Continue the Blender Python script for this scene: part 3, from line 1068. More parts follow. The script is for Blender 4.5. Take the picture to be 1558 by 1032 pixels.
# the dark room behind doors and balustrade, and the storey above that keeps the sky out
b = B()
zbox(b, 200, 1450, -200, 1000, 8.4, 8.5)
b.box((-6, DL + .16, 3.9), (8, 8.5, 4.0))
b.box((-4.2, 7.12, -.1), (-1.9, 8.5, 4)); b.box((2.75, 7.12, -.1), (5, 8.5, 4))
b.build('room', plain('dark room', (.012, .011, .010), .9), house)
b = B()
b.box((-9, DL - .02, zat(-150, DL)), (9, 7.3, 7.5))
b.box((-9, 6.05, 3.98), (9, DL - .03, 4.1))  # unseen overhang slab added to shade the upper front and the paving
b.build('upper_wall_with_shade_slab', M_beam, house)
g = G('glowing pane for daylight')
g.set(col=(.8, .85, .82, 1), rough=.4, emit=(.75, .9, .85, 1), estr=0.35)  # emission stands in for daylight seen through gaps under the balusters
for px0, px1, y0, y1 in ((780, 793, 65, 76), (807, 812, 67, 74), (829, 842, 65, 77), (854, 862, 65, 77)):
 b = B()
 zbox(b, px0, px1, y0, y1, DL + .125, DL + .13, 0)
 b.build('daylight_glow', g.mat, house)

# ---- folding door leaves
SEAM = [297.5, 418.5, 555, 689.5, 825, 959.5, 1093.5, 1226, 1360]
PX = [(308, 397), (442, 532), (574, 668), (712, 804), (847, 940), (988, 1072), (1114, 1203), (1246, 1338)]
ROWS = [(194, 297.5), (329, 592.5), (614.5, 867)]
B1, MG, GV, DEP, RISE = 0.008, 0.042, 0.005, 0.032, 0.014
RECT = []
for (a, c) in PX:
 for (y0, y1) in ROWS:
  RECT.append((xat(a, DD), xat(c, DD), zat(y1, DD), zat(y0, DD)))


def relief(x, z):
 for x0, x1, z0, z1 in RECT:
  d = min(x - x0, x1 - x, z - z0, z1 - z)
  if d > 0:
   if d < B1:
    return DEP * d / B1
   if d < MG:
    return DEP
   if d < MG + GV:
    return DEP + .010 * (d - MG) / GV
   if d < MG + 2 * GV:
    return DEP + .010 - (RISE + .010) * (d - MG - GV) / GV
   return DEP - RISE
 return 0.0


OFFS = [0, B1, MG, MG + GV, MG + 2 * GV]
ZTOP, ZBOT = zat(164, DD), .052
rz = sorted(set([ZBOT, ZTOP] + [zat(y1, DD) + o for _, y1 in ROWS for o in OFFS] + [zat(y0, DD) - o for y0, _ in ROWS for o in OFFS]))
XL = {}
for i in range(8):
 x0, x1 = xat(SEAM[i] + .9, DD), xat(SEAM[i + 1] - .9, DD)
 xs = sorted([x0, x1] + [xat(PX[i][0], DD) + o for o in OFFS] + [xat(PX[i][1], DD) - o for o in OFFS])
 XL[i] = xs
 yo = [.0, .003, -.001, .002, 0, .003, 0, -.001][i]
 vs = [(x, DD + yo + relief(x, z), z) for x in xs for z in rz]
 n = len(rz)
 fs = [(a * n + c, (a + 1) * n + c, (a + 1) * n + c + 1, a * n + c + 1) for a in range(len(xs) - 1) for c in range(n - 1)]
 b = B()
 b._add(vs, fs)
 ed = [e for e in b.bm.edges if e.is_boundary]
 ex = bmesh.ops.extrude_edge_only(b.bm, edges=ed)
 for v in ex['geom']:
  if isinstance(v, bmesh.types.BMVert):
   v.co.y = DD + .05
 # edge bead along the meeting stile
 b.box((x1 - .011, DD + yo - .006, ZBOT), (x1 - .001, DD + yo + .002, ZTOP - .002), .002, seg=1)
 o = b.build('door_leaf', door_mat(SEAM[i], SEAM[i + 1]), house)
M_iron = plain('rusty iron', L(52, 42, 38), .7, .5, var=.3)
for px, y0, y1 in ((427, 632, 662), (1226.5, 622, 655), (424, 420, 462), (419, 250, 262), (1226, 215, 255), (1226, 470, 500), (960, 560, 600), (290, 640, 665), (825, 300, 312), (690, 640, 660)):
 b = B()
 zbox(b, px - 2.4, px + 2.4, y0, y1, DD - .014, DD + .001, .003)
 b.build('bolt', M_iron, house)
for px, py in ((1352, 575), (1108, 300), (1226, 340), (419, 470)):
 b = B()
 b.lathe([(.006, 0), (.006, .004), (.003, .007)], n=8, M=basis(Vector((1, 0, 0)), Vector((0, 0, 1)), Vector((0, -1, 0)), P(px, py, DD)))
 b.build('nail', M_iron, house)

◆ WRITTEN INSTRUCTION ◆
Quote verbatim the opening lines of the listing above, ending with the line where "RECT.append((xat(a, DD), xat(c, DD), zat(y1, DD), zat(y0, DD)))" appears; include both endpoints and nothing more.

◆ RESPONSE BELOW ◆
Continue the Blender Python script for this scene: part 3, from line 1068. More parts follow. The script is for Blender 4.5. Take the picture to be 1558 by 1032 pixels.
# the dark room behind doors and balustrade, and the storey above that keeps the sky out
b = B()
zbox(b, 200, 1450, -200, 1000, 8.4, 8.5)
b.box((-6, DL + .16, 3.9), (8, 8.5, 4.0))
b.box((-4.2, 7.12, -.1), (-1.9, 8.5, 4)); b.box((2.75, 7.12, -.1), (5, 8.5, 4))
b.build('room', plain('dark room', (.012, .011, .010), .9), house)
b = B()
b.box((-9, DL - .02, zat(-150, DL)), (9, 7.3, 7.5))
b.box((-9, 6.05, 3.98), (9, DL - .03, 4.1))  # unseen overhang slab added to shade the upper front and the paving
b.build('upper_wall_with_shade_slab', M_beam, house)
g = G('glowing pane for daylight')
g.set(col=(.8, .85, .82, 1), rough=.4, emit=(.75, .9, .85, 1), estr=0.35)  # emission stands in for daylight seen through gaps under the balusters
for px0, px1, y0, y1 in ((780, 793, 65, 76), (807, 812, 67, 74), (829, 842, 65, 77), (854, 862, 65, 77)):
 b = B()
 zbox(b, px0, px1, y0, y1, DL + .125, DL + .13, 0)
 b.build('daylight_glow', g.mat, house)

# ---- folding door leaves
SEAM = [297.5, 418.5, 555, 689.5, 825, 959.5, 1093.5, 1226, 1360]
PX = [(308, 397), (442, 532), (574, 668), (712, 804), (847, 940), (988, 1072), (1114, 1203), (1246, 1338)]
ROWS = [(194, 297.5), (329, 592.5), (614.5, 867)]
B1, MG, GV, DEP, RISE = 0.008, 0.042, 0.005, 0.032, 0.014
RECT = []
for (a, c) in PX:
 for (y0, y1) in ROWS:
  RECT.append((xat(a, DD), xat(c, DD), zat(y1, DD), zat(y0, DD)))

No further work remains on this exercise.